Edo Period
Uesugi Kagekatsu was given the tozama domain of Yonezawa (300,000 koku) in Dewa province, in Honshū's Tōhoku (Northeast) Region.
Much research has been done on the economics of Yonezawa in the Edo period, particularly by Mark Ravina among others, and it is taken as fairly representative of a tozama (outsider) domain. Yonezawa was far from the capital, with far less direct political control from the shogunate, and also less trade and urbanization. Yonezawa was largely an agricultural domain, making it again a good representation of agricultural and social developments among the peasantry in this period.

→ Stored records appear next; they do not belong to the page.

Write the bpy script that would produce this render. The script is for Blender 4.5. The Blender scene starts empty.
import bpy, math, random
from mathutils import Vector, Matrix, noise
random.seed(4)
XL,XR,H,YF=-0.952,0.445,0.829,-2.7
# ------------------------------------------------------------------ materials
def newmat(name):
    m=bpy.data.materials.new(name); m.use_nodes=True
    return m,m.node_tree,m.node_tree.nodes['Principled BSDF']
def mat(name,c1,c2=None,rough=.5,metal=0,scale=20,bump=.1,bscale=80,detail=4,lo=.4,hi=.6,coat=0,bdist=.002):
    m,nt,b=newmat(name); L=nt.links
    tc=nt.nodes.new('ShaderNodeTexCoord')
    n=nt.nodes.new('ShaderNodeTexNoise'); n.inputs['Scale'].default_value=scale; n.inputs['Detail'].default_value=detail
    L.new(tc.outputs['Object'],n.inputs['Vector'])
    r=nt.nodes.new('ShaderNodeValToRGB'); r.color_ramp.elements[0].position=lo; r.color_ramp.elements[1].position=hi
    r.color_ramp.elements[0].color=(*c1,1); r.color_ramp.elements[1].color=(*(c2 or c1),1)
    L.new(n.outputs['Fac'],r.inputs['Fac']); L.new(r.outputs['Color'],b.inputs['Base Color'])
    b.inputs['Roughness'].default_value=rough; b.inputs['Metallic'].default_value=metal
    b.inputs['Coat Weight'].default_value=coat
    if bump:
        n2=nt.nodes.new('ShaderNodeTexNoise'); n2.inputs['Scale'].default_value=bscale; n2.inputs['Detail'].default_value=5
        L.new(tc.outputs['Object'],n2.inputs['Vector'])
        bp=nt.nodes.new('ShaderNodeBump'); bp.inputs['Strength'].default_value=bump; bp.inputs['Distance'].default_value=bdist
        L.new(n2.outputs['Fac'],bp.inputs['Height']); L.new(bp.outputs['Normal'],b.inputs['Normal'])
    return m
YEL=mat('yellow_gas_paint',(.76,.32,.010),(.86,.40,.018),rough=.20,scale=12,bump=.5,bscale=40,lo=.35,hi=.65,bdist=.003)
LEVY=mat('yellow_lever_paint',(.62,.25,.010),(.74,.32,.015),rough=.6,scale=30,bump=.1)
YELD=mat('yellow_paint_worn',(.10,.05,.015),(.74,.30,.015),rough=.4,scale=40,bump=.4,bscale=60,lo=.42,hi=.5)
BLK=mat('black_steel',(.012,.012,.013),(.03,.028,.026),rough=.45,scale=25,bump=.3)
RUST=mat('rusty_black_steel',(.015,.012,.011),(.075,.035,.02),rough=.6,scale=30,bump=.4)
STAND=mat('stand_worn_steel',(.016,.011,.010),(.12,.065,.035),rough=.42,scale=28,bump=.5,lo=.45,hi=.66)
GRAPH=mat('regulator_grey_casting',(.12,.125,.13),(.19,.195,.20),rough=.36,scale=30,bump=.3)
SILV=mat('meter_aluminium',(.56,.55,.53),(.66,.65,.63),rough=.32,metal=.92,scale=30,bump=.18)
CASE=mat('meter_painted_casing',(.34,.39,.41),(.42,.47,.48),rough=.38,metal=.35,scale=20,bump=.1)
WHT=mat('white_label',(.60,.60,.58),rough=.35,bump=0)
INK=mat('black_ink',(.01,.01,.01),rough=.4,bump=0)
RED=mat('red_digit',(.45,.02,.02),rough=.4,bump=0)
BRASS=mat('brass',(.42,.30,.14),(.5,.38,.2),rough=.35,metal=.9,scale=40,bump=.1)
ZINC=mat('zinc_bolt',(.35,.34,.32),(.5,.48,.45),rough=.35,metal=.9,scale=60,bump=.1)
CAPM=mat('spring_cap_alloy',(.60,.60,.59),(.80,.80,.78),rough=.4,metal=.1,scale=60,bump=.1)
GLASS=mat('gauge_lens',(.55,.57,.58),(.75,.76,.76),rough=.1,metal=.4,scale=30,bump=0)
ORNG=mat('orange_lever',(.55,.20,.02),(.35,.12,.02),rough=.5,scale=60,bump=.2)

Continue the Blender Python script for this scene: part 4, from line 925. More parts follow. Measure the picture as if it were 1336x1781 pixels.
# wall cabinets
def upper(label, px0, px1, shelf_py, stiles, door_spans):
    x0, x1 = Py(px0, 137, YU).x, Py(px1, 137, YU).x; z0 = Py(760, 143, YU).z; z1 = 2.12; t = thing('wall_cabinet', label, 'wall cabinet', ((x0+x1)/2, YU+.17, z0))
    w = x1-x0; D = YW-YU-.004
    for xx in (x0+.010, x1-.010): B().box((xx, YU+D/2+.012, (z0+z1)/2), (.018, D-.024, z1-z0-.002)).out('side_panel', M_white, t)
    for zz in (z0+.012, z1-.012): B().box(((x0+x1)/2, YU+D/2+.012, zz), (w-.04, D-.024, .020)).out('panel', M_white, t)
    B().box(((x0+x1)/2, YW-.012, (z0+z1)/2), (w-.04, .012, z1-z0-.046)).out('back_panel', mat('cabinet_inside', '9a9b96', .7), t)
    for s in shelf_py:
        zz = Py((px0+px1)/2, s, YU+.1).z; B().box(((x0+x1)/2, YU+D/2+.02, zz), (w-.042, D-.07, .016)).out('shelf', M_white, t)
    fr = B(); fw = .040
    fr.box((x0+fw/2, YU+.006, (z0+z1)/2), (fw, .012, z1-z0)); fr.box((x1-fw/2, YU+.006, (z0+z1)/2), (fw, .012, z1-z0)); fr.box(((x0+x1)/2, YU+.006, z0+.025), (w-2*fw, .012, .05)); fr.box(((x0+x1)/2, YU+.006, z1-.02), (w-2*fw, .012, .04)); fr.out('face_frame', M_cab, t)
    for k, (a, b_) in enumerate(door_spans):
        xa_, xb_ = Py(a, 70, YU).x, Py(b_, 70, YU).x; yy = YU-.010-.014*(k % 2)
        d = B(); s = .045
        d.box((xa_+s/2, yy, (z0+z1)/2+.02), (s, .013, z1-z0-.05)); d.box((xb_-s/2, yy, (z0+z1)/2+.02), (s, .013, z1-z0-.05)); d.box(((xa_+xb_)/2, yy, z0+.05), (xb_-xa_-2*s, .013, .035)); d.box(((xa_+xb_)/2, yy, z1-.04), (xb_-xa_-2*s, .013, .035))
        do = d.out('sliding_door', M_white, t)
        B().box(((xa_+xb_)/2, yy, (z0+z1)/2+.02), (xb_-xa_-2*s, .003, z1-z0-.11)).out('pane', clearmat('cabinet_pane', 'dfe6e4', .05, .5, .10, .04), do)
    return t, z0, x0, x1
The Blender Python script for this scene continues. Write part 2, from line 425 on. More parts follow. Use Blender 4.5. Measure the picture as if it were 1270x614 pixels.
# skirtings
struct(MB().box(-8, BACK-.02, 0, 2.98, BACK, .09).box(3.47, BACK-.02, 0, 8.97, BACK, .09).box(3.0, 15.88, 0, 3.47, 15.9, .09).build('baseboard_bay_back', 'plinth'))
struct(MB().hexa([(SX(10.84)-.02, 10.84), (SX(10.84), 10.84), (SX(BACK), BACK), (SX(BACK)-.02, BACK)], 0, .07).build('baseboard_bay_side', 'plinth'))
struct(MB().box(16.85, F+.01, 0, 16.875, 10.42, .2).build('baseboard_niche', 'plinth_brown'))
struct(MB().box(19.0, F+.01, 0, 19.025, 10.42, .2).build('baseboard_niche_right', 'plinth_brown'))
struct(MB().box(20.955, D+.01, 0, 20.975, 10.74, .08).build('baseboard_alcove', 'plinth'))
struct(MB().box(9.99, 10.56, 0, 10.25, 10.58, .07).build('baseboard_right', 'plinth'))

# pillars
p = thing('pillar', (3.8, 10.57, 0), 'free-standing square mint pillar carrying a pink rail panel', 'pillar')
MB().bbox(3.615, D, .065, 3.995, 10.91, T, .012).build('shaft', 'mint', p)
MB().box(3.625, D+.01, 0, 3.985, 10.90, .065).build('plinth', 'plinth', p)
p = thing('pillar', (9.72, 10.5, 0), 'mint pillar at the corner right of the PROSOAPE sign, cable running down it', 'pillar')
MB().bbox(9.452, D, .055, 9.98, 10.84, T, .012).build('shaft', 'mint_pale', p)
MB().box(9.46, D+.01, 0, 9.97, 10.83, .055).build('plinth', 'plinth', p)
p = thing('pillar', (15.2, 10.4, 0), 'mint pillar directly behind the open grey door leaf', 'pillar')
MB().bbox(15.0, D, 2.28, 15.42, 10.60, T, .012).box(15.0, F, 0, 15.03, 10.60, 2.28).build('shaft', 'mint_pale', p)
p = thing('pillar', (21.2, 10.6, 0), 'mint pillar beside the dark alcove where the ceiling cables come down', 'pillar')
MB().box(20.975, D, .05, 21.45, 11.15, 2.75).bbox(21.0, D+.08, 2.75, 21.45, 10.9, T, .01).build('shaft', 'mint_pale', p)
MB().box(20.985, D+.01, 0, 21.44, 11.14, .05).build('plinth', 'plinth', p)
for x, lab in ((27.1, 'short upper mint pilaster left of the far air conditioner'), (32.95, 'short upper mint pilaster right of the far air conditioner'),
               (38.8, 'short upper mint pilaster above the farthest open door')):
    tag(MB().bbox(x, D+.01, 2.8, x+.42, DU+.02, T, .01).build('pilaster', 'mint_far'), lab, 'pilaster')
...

Despite agricultural advances and generally high growth in the 17th century, Yonezawa, like most parts of the country, experienced a considerable drop in growth after 1700; it may in fact have entered stagnation or decline. The official koku revenue of the Uesugi daimyo was cut in half in 1664, but the clan continued to expend as before, maintaining the same lordly standard of living. Yonezawa, again representative of many other domains, entered debt, and was especially hard-struck by famines in the 1750s. The situation became so bad that in 1767, daimyo Uesugi Shigesada considered giving the territory back to the shogunate. Instead, he allowed his adopted son Uesugi Harunori to take over as daimyo; through agricultural and moral reforms, and series of other strict policies, Harunori turned the domain around. In 1830, less than ten years after Harunori's death, the shogunate officially praised Yonezawa as an examplar of good governance.
The Meiji Restoration in 1868 brought the abolition of the han system, that is, the end of the domains, the feudal lords, and the samurai class.